C. Conclusions du comité

C. Conclusions du comité
  1. 203. Le comité note que les allégations de l’organisation plaignante portent sur: i) les conditions d’octroi du certificat d’enregistrement du SYNAEEPCAM et les menaces qui pèsent sur sa dissolution, alors que d’autres organisations feraient l’objet de favoritisme de la part du gouvernement; ii) les résultats des élections sociales de 2016, le mécanisme utilisé pour déterminer la représentativité des organisations syndicales dans le pays; et iii) des mesures d’intimidation à l’encontre d’un représentant syndical du SYNAEEPCAM.
  2. 204. S’agissant de la procédure d’enregistrement, le comité note que celle-ci a duré près de neuf mois. Le comité note que le gouvernement ne fournit pas d’explications sur les raisons de ces lenteurs administratives. En l’absence d’éléments portés à sa connaissance sur ce point, le comité souhaite rappeler à cet égard qu’une longue procédure d’enregistrement constitue un obstacle sérieux à la création d’organisations et équivaut à un déni du droit des travailleurs de créer des organisations sans autorisation préalable. [Voir Recueil de décisions et de principes du Comité de la liberté syndicale, cinquième édition, 2006, paragr. 307.]
  3. 205. Le comité prend note des informations fournies par le gouvernement selon lesquelles, dans le cadre de l’authentification des pièces constitutives des dossiers d’enregistrement des organisations syndicales – qui, dans le cas du SYNAEEPCAM, a été déclenchée après la délivrance du certificat d’enregistrement –, le greffier des syndicats a demandé au ministre de la Justice de vérifier l’authenticité des extraits de casiers judiciaires présentés par le SYNAEEPCAM et que, d’après les résultats de cette enquête ministérielle, il est apparu que les extraits de casier judiciaire fournis à l’époque par le syndicat étaient des faux. Tout en notant qu’il n’a pas été fait usage des prérogatives conférées au greffier des syndicats en vertu de l’article 13.1 du Code du travail, qui dispose que le greffier peut annuler l’enregistrement d’un syndicat si le certificat d’enregistrement a été obtenu par fraude, le comité rappelle que la dissolution d’organisations syndicales est une mesure qui ne devrait intervenir que dans des cas de gravité extrême.

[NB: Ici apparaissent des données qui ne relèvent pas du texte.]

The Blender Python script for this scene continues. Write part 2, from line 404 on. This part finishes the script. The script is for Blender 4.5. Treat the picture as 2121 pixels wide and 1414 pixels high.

Une telle dissolution ne devrait pouvoir intervenir qu’à la suite d’une décision judiciaire afin de garantir pleinement les droits de la défense. [Voir Recueil, op. cit., paragr. 699.]
  4. 206. Sur la question de la non-prise en compte de certains procès-verbaux favorables au SYNAEEPCAM et, par suite, à la Confédération syndicale Entente à laquelle il est affilié, le comité note, d’après les informations fournies par le gouvernement et les pièces produites par celui-ci, que la Commission mixte nationale, organe tripartite chargé de la collecte, de la vérification et de l’analyse des résultats des élections des délégués du personnel qui se sont déroulées les 1er mars et 8 avril 2016, a constaté de nombreuses irrégularités qui ont conduit cette dernière à ne pas comptabiliser les procès-verbaux litigieux. Rappelant que les cas de contestation des élections syndicales doivent relever des autorités judiciaires, qui devraient garantir une procédure impartiale, objective et rapide [voir Recueil, op. cit., paragr. 442], le comité observe qu’en l’espèce le SYNAEEPCAM n’a pas contesté les résultats des élections sociales devant la justice et prie ce dernier d’indiquer les raisons pour lesquelles il ne l’a pas fait.
  5. 207. S’agissant de l’allégation selon laquelle un représentant syndical local, M. Innocent Ngwa Folum, a reçu de son chef hiérarchique, le délégué départemental du ministère de l’Education de base, deux demandes d’explications qui auraient pour seul but d’intimider le représentant syndical en raison de son appartenance au SYNAEEPCAM et des activités menées en relation avec les élections sociales susmentionnées,le comité prie l’organisation plaignante de fournir des informations complémentaires sur toute action prise par le délégué départemental.
  6. 208. Le comité note enfin les allégations de favoritisme à l’égard d’une Confédération syndicale en relation avec la procédure d’enregistrement, alors que le SYNAEEPCAM se dit victime de harcèlement. Le comité observe que cette question a été portée devant la justice nationale et que la procédure est en cours et prie le gouvernement de le tenir informé de l’issue de la procédure engagée.

Recommandations du comité

Recommandations du comité
  1. 209. Au vu des conclusions qui précèdent, le comité invite le Conseil d’administration à approuver les recommandations suivantes:
    • a) Le comité prie l’organisation plaignante d’indiquer les raisons pour lesquelles elle n’a pas contesté le résultat des élections sociales de 2016 devant la justice et de fournir également des informations complémentaires sur toute action prise par le délégué départemental du ministère de l’Education de base s’agissant de la situation du représentant syndical local, M. Innocent Ngwa Folum.
    • b) Le comité prie le gouvernement de le tenir informé de l’issue de la procédure engagée devant la justice nationale relativement aux allégations de favoritisme concernant la procédure d’enregistrement d’une confédération syndicale au Cameroun.
    • c) Le comité invite les parties concernées à avoir recours aux mécanismes de dialogue social afin de mettre un terme aux différends qui les opposent.